Every Christmas and New Years, I spend an entire day with my mother’s family—her sister, her brother and my cousins. The blue pilled me before was unaware of how things were going, until TRP came along. One day I realized that the entire frame was always headed by my mother’s older sister, my aunt. Aunt has a husband, I assume know he’s a legit beta. He never took control of the frame when it comes to family gatherings. He was just passively there. My aunt, on the other hand, always wanted to control the frame, likes to be on the spotlight. I knew she optimized her hypergamy with my uncle. With that said, my aunt bred three girls (ages 27-34, they are post-wall) and one extremely beta male (25, same age as I), more beta than I was during my BP days. This went on for most of my reunions with them. What bothers me is that my mother is also in on it, and that I’m ‘forced’ to be in on it too. All my cousins operate on a frame where everything’s materialistic, trapped in that corporate world type of mindset.

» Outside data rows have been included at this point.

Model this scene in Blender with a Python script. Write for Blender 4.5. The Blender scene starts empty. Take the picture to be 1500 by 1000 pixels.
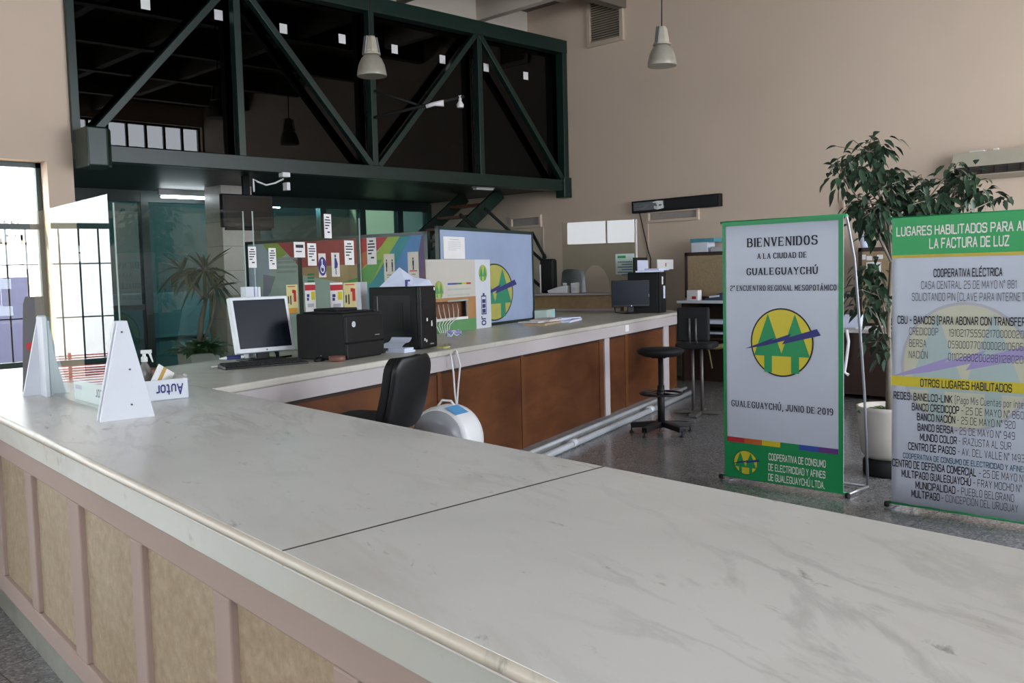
import bpy, bmesh, math, random
from mathutils import Vector, Matrix
random.seed(7)
scene = bpy.context.scene
COL = scene.collection

# ------------------------------------------------------------------ camera
F = 1390.0
TILT, ROLL, AZ, EYE = math.radians(4.13), math.radians(-1.45), math.radians(45.16), 1.64
_f0 = Vector((math.cos(AZ), math.sin(AZ), 0)); _r0 = Vector((math.sin(AZ), -math.cos(AZ), 0)); _z = Vector((0, 0, 1))
FW = math.cos(TILT)*_f0 - math.sin(TILT)*_z
_u0 = math.sin(TILT)*_f0 + math.cos(TILT)*_z
RT = math.cos(ROLL)*_r0 + math.sin(ROLL)*_u0
UP = -math.sin(ROLL)*_r0 + math.cos(ROLL)*_u0
CAMPOS = Vector((0, 0, EYE))
cd = bpy.data.cameras.new('camera'); cam = bpy.data.objects.new('camera', cd); COL.objects.link(cam)
cd.sensor_width = 36.0; cd.lens = F/1500*36.0; cd.clip_start = 0.05; cd.clip_end = 300
M = Matrix((RT, UP, -FW)).transposed().to_4x4(); M.translation = CAMPOS
cam.matrix_world = M
scene.camera = cam

# ------------------------------------------------------------------ light
world = bpy.data.worlds.new('daylight'); scene.world = world; world.use_nodes = True
bg = world.node_tree.nodes['Background']
bg.inputs[0].default_value = (0.86, 0.92, 1.0, 1); bg.inputs[1].default_value = 8.5
sun_d = bpy.data.lights.new('sun', 'SUN'); sun_d.energy = 9.0; sun_d.angle = math.radians(0.6); sun_d.color = (1.0, 0.78, 0.50)
sun = bpy.data.objects.new('sun', sun_d); COL.objects.link(sun)
sun.rotation_euler = Vector((0.75, -0.50, -0.85)).to_track_quat('-Z', 'Y').to_euler()
scene.view_settings.view_transform = 'Standard'; scene.view_settings.look = 'None'
scene.view_settings.exposure = 0.80; scene.view_settings.gamma = 1.0; scene.view_settings.use_curve_mapping = False
scene.cycles.max_bounces = 14; scene.cycles.diffuse_bounces = 7; scene.cycles.glossy_bounces = 5
scene.cycles.transparent_max_bounces = 24; scene.cycles.transmission_bounces = 8
scene.cycles.sample_clamp_indirect = 6.0; scene.cycles.caustics_reflective = False; scene.cycles.caustics_refractive = False

def portal(name, loc, direction, w, h):
    """daylight enters through this opening: a light portal, it emits nothing of its own"""
    d = bpy.data.lights.new(name, 'AREA'); d.shape = 'RECTANGLE'; d.size = w; d.size_y = h
    d.cycles.is_portal = True
    o = bpy.data.objects.new(name, d); COL.objects.link(o); o.location = loc
    o.rotation_euler = Vector(direction).to_track_quat('-Z', 'Z').to_euler()
    return o

# ------------------------------------------------------------------ measuring: a direction of sight met with a real plane
def ray(px, py): return FW + RT*((px-750)/F) + UP*((500-py)/F)
def onz(px, py, z): d = ray(px, py); return CAMPOS + d*((z-EYE)/d.z)
def onx(px, py, x): d = ray(px, py); return CAMPOS + d*(x/d.x)
def ony(px, py, y): d = ray(px, py); return CAMPOS + d*(y/d.y)
def dep(px, py, t): return CAMPOS + ray(px, py)*t

# the far counter has its own frame: u along it, v across it
TH = math.atan(0.332); CU = Vector((math.cos(TH), math.sin(TH), 0)); CV = Vector((-math.sin(TH), math.cos(TH), 0))
C0 = Vector((2.35, 4.59, 0)); TOP = 1.08
def cp(u, v, z=TOP): return C0 + CU*u + CV*v + Vector((0, 0, z))
def oncv(px, py, v):
    d = ray(px, py); t = (cp(0, v, 0)-CAMPOS).dot(CV)/d.dot(CV); P = CAMPOS + d*t
    return (P-C0).dot(CU), P.z
def uv(P): return (P-C0).dot(CU), (P-C0).dot(CV)

# ------------------------------------------------------------------ materials
def nt(name):
    m = bpy.data.materials.new(name); m.use_nodes = True
    t = m.node_tree; b = t.nodes['Principled BSDF']
    return m, t, b
def ramp(t, stops, fac):
    r = t.nodes.new('ShaderNodeValToRGB')
    els = r.color_ramp.elements
    while len(els) < len(stops): els.new(0.5)
    for e, (p, c) in zip(els, stops): e.position = p; e.color = (*c, 1)
    t.links.new(fac, r.inputs[0]); return r.outputs[0]
def noise(t, scale, detail=3, rough=0.5, vec=None, dist=0.0):
    n = t.nodes.new('ShaderNodeTexNoise'); n.inputs['Scale'].default_value = scale; n.inputs['Detail'].default_value = detail
    n.inputs['Roughness'].default_value = rough; n.inputs['Distortion'].default_value = dist
    if vec is not None: t.links.new(vec, n.inputs['Vector'])
    return n
def coords(t, scale=(1, 1, 1), rot=(0, 0, 0)):
    c = t.nodes.new('ShaderNodeTexCoord'); mp = t.nodes.new('ShaderNodeMapping')
    mp.inputs['Scale'].default_value = scale; mp.inputs['Rotation'].default_value = rot
    t.links.new(c.outputs['Object'], mp.inputs[0]); return mp.outputs[0]
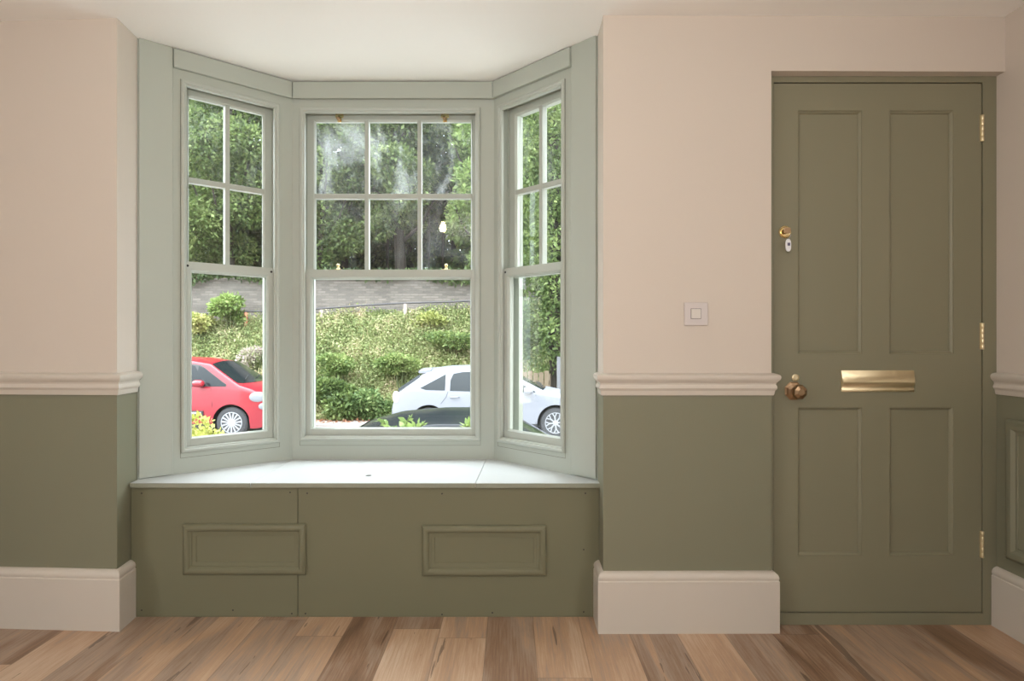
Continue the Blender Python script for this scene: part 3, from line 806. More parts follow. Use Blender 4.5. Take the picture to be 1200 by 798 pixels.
# guard rail along the top of the bank
rail = empty('guard_rail', (-4, 17.75, 1.9)); tag(rail, 'thin dark rail on short pale posts along the foot of the stone wall', 'railing')
b = MB(); b.tube([(x, 17.62, 1.80+0.052*(x+9.6)+0.02*math.sin(x*1.3)) for x in np.linspace(-22, 8, 50)], 0.026, 8); b.build('rail', nmat('dark_rail', srgb(62, 60, 62), 0.6), rail)
M_post = painted('weathered_post', srgb(150, 138, 128), 0.8, 0.15, 9); M_post2 = painted('rusty_post', srgb(176, 118, 92), 0.9, 0.2, 9)
for px, py, mt_ in ((377, 364, M_post), (475, 357, M_post), (288, 367, M_post2), (222, 371, M_post), (570, 352, M_post2)):
    x, y, z = W(px, py-1, 17.62)
    b = MB(); b.lathe([(0.055, -0.9), (0.055, -0.03), (0.04, 0.0)], (x, y, z), 2, 12); b.build('post', mt_, rail, smooth=True)

# weeds covering the bank (nobody could count them)
n = 150000
x = rng.uniform(-14, 5, n); y = 15.1+2.75*rng.random(n)**0.9; z = bank_z(x, y)
hh = 0.10+0.28*(0.5+0.5*np.sin(x*2.3+np.sin(y*3)*2))*rng.random(n)
P = np.stack([x, y-0.05, z+hh*rng.random(n)], 1)
o = leaves_mesh('weeds', P, 0.076, L_bank, up=0.8, aspect=0.5, loc=(-4, 16.5, 0.5)); tag(o, 'dense mixed weeds and grasses covering the sloping bank', 'weeds', kind='stuff')
# dry flower stalks
n = 350; b = MB(); xs_ = rng.uniform(-13, 3, n); ys_ = rng.uniform(15.4, 17.7, n)
for xx, yy in zip(xs_, ys_):
    z0 = float(bank_z(xx, yy)); h_ = rng.uniform(0.3, 0.6); dx, dy = rng.normal(0, 0.08, 2)
    b.add([(xx-0.004, yy, z0), (xx+0.004, yy, z0), (xx+dx, yy+dy, z0+h_), (xx, yy+0.01, z0)], [(0, 1, 2), (1, 3, 2), (3, 0, 2)])
o = b.build('weed_stalks', nmat('dry_stalk', srgb(206, 186, 140), 0.9), loc=(-4, 16.5, 0.5)); tag(o, 'pale dry stalks standing among the weeds on the bank', 'weeds', kind='stuff')
n = 3500; P = np.stack([rng.uniform(-14, 5, n), rng.uniform(14.5, 15.35, n)**1.0, np.full(n, ZG+0.075)], 1)
o = leaves_mesh('fallen_leaves', P, 0.07, L_rust, up=3.0, aspect=0.7, loc=(-4, 15, ZG)); tag(o, 'rust brown fallen leaves littered along the far pavement', 'leaves', kind='stuff')

def shrub(name, c, r, n, size, mat, label, cat='shrub', group=None, blobs=7, stems=5, spread=0.55, stemcol=None):
    """c = centre of the crown, r = its radii; stands on the ground or on the bank"""
    gz = ZG if c[1] < 15 else float(bank_z(c[0], min(c[1], 17.8)))
    root = empty(name, (c[0], c[1], gz)); tag(root, label, cat, group)
    Ps = []; Os = []
    for k in range(blobs):
        t = rng.normal(size=3)*spread*0.6; t = np.clip(t, -spread, spread)
        cc = np.array(c)+t*np.array(r); rr = np.array(r)*rng.uniform(0.42, 0.62)
        p, d = blob_points(cc, rr, n//blobs); Ps.append(p); Os.append(d)
    leaves_mesh('foliage', np.concatenate(Ps), size, mat, root, out=np.concatenate(Os))
    b = MB()
    for k in range(stems):
        a = 2*math.pi*k/stems; tx = c[0]+math.cos(a)*r[0]*0.4; ty = c[1]+math.sin(a)*r[1]*0.4; tz = c[2]+r[2]*0.3
        b.tube([(c[0]+math.cos(a)*0.05, c[1]+math.sin(a)*0.05, gz-0.05), ((c[0]+tx)/2, (c[1]+ty)/2, (gz+tz)/2), (tx, ty, tz)], [0.02, 0.014, 0.006], 6)
    b.build('stems', M_stem, root)
    return root

# shrubs on the bank; centres given by where they are seen
def sh(px, py, D, r, *a, **k):
    c = W(px, py, D); return shrub('bank_shrub', c, r, *a, **k)
sh(392, 467, 15.3, (0.75, 0.45, 0.62), 7000, 0.10, L_mid, 'dense leafy bush at the foot of the bank beside the pavement', group=None)
sh(420, 478, 15.2, (0.55, 0.40, 0.45), 3500, 0.10, L_bramble, 'low bush between the big leafy bush and the white car')
sh(445, 482, 15.25, (0.5, 0.35, 0.36), 2600, 0.10, L_bramble, 'small low bush touching the rear bumper of the white car')
sh(470, 425, 15.9, (0.7, 0.35, 0.32), 3000, 0.085, L_bankb, 'green bush above the rear window of the white car')
sh(400, 425, 15.8, (0.6, 0.35, 0.34), 2600, 0.085, L_bankb, 'green bush halfway up the bank in the middle window')
sh(535, 398, 16.6, (0.9, 0.45, 0.32), 3800, 0.09, L_bankb, 'green bush above the roof of the white car')
sh(270, 362, 17.4, (0.55, 0.4, 0.42), 2400, 0.11, L_light, 'rounded light green bush against the stone wall in the left window')
sh(236, 378, 17.2, (0.5, 0.4, 0.36), 2000, 0.11, L_yell, 'yellowish bush near the left edge of the left window')
sh(500, 376, 17.3, (0.6, 0.3, 0.22), 1500, 0.10, L_yell, 'pale wispy plant near the rail in the middle window')
sh(300, 418, 16.3, (0.45, 0.4, 0.36), 1300, 0.07, leaf_mat('pale_blossom', [G(150,160,110), G(168,152,148), G(182,168,166)]), 'pale blossoming bush above the bonnet of the red car')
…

I’m bothered by it because I refuse to operate on the same wavelength. Whenever I socialize with them, I am always ridiculed with Man Up and shaming mechanisms to further strengthen the feminist frame. As a coping mechanism, I always revert to being silent, on my phone or reading a book while they are in front of me talking about matters of consequences. I always think of it as sacrificing an entire day just so this 'reunion' could serve its purpose, but other than that things just don’t seem authentic, and they know it too. It may be a cultural thing, but it’s something I just can’t seem to follow through with a red pilled perspective.

I will be in this said reunion in a few hours and I can't wait to expect the same thing to happen over again.

It's funny and weird at the same time that after reunions with them, I always go home with a need to 'rewire' myself.